Yararlılıkları görülen bu çayhaneler,Çanakkale Cephesinde seyyar bir hale getirilerek Soğanlıdere, Arıburnu, Anafarta ve sair mevkilere sevk edildi. Durumları son derece kötü olan askerler dağıtılan çaylardan içtikten sonra bardakları teslim etmeyerek 'Hemşehri bir daha versen ya' şeklinde memnuniyet bildiren ifadeler kullandılar. Bu çayhaneler, ayrıca, hasta ve yaralı sevk eden hastane vapurlarında da oluşturuldu.
13 Mayıs 1915 tarihinden 13 Şubat 1916 tarihine kadar Çanakkale Cephesi çayhanelerinde 1 milyon 59 bin 146 ve keza Gülnihal ve Şirket-i Hayriye'nin 60, 61, 63, 70 numaralı vapurlarında 137 bin 495 nefere çay dağıtıldı ki bilumum çayhanelerde.toplam 1 milyon 400 bin 328 bardak çay ve sair tevzi edildi.
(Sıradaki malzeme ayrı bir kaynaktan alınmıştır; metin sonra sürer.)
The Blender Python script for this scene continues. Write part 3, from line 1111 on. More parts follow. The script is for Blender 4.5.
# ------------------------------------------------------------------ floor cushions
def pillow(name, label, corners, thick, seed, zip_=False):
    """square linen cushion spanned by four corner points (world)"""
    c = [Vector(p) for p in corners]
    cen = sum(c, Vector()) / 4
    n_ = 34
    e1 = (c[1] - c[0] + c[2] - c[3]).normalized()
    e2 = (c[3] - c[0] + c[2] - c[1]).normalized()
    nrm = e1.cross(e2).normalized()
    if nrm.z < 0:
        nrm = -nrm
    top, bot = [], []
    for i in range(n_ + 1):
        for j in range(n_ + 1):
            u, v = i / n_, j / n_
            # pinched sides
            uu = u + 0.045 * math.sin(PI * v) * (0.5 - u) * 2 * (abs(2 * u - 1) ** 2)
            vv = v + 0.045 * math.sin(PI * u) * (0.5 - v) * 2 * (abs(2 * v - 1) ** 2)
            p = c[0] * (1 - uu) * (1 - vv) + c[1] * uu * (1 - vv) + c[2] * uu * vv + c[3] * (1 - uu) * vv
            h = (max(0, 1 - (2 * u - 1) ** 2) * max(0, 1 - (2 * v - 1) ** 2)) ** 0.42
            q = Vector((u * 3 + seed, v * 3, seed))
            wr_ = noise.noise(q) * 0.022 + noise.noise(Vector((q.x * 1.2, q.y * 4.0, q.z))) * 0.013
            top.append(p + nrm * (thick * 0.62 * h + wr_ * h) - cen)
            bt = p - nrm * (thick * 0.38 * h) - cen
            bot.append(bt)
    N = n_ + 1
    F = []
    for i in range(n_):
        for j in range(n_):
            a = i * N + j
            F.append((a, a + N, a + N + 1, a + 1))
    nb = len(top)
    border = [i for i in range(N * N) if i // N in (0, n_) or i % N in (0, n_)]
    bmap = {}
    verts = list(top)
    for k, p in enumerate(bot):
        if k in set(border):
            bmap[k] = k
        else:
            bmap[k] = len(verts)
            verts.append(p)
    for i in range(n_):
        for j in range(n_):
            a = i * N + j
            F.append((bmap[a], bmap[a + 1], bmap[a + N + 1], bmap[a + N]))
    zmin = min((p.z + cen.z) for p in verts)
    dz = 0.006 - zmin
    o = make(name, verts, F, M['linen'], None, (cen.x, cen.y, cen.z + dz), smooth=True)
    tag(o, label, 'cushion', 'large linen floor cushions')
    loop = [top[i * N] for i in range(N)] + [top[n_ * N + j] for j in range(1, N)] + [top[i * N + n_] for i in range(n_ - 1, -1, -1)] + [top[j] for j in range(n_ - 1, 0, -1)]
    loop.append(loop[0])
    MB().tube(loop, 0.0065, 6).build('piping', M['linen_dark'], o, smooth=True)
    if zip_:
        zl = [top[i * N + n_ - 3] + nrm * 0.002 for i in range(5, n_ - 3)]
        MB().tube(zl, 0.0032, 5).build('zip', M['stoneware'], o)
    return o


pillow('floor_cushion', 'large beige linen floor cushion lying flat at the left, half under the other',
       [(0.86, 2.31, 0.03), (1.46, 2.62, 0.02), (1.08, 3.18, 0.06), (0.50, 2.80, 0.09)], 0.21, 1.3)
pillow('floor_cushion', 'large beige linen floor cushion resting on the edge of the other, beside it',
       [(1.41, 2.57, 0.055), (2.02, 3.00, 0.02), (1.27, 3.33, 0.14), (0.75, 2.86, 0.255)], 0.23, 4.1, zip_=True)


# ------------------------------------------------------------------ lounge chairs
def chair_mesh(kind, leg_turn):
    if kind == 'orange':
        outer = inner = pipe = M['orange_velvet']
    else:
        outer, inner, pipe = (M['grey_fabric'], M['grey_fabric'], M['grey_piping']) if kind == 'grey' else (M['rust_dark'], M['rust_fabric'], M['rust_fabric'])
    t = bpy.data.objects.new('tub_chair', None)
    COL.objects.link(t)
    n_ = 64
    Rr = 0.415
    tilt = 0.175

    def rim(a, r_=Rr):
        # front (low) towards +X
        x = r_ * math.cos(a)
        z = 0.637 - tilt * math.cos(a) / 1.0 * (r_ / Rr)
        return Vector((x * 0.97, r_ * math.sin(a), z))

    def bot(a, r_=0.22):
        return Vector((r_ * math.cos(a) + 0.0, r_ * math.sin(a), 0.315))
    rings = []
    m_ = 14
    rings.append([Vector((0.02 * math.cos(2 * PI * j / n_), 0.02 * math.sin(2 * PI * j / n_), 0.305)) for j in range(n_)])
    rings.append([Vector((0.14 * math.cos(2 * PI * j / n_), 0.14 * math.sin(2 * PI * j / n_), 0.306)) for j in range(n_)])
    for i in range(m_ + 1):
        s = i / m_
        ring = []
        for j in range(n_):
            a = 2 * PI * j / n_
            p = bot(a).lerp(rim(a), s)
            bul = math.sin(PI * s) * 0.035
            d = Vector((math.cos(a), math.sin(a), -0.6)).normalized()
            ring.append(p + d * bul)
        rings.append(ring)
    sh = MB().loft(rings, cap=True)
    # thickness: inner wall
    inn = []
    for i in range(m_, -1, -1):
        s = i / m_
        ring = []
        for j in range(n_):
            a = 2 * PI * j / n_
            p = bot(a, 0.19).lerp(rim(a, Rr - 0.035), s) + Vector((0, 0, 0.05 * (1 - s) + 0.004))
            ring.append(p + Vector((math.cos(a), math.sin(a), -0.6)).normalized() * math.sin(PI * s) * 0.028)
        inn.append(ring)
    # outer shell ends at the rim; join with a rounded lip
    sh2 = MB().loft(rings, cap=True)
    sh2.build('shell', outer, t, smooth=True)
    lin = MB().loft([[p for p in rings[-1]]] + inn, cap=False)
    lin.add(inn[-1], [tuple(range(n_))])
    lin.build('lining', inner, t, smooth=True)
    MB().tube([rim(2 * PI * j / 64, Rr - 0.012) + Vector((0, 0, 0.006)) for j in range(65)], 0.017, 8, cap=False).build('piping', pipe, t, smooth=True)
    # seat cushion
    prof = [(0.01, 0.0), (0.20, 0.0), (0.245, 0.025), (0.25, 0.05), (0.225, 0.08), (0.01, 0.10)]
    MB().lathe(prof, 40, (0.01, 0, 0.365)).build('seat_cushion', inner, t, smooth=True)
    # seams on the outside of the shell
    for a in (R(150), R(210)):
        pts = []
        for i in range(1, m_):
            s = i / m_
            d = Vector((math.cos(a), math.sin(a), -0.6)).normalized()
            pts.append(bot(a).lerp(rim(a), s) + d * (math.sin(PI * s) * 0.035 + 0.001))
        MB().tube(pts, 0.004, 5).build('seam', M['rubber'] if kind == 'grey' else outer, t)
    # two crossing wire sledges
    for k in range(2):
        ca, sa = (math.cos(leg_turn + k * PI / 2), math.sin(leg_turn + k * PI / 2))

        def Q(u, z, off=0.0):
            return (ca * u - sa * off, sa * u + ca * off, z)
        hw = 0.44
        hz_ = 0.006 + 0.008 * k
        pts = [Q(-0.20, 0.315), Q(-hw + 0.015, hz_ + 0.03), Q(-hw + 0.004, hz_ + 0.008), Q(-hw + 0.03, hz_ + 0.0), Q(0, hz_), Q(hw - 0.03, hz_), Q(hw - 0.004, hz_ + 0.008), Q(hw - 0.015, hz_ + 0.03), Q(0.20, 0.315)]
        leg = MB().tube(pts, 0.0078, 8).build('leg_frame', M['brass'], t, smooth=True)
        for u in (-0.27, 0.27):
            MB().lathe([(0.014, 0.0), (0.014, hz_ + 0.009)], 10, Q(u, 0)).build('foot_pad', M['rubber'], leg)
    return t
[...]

Hemşirelerimizle Biz Oradaydık
Hilal-i Ahmer Cemiyeti Trablusgarp savaşında yaralanan askerlere yardımcı olunması amacıyla 1911 yılında Dr. Besim Ömer öncülüğüyle Türkiye'nin ilk hemşirelik kursunu açmış, gönüllülük esasıyla alınan hemşire adaylarına, 6 aylık kursun ardından sertifika alarak hemşire olma imkânı tanımıştı. Bu kursu bitirenler 1912-1914 Balkan Savaşları'nda ve 1914-1918 Birinci Dünya Savaşında cephelerde görev almış, kurulan sahra hastanelerinde yaralanan askerlerin tedavilerinde birebir görev yapmışlardı. Ön cephelerde görev alan yüzlerce hemşire ise açılan top ateşi ve saldırılar sonucu şehit olmuştu. 1911 yılında açılan hemşirelik kursundan ilk mezun olan hemşireler içinde yer alan Safiye Hüseyin, yaptığı hizmetler ve gösterdiği üstün çabası ile Türkiye'nin ilk hemşiresi olarak anılmaktadır. İngiltere'de deniz ataşeliği görevinde bulunan Ahmet Paşanın kızı olan ve Avrupa'da eğitim görmüş olan Safiye Hüseyin, uluslararası alanda katılığı kongre ve toplantılarda Osmanlı Devletini en iyi şekilde temsil etmiş, yabancı ülkelerde sayısız konferans vermiş ve birçok devlet tarafından onur nişanı ile ödüllendirilmiştir.
Esirlere Yardım için Biz Oradaydık
İtilaf Devletleri tarafından esir alınan Osmanlı askerleriyle muhaberatı temin etmek ve yardım iletebilmek adına Hilal-i Ahmer Cemiyeti, Genel Merkez azasından Mehmet Ali ve Haydar Beylerden oluşan bir 'Üsera Komisyonu" teşkil ederek hemen işe başladı.
Esir düşen askerlerin yakınları Hilal-i Ahmer'den mütemadiyen malumat talep ediyordu Çanakkale Savaşlarının başlangıcından itibaren bu talepler gitgide arttı. Uluslararası Kızılhaç Komitesi de esir listelerinin düzenlenmesi için Hilal-i Ahmer üzerinde baskı oluşturuyordu. Nisan 1915'te, Cemiyet, İngiliz ve Fransız esirlerin listesini göndererek göreve başlamış oldu. Elde edilen listeler yardımıyla esir kartları oluşturuldu ve böylece bilgi talep edilen esirlerle ilgili künye bilgisine daha kolay ulaşılması sağlandı. Yurt dışında bulunan Osmanlı esirleri için murahhaslar gönderildi ve ihtiyaçları temin edilmeye çalışıldı.
Yabancı Esirlere Muavenet-Mektup, Para, Kitap, Paket İrsali
Kasım 1915'te yabancı esirlere mektup, para, kitap ve paket irsali konusunda Hilal-i Ahmer görevlendirildi. 1915-1918 tarihleri arası, Amerika ve Felemenk Sefaretleri tarafından Anadolu'da bulunan esirlere gönderilen toplam 8765 balya eşya ve gıda maddesi HAC aracılığıyla teslim edildi.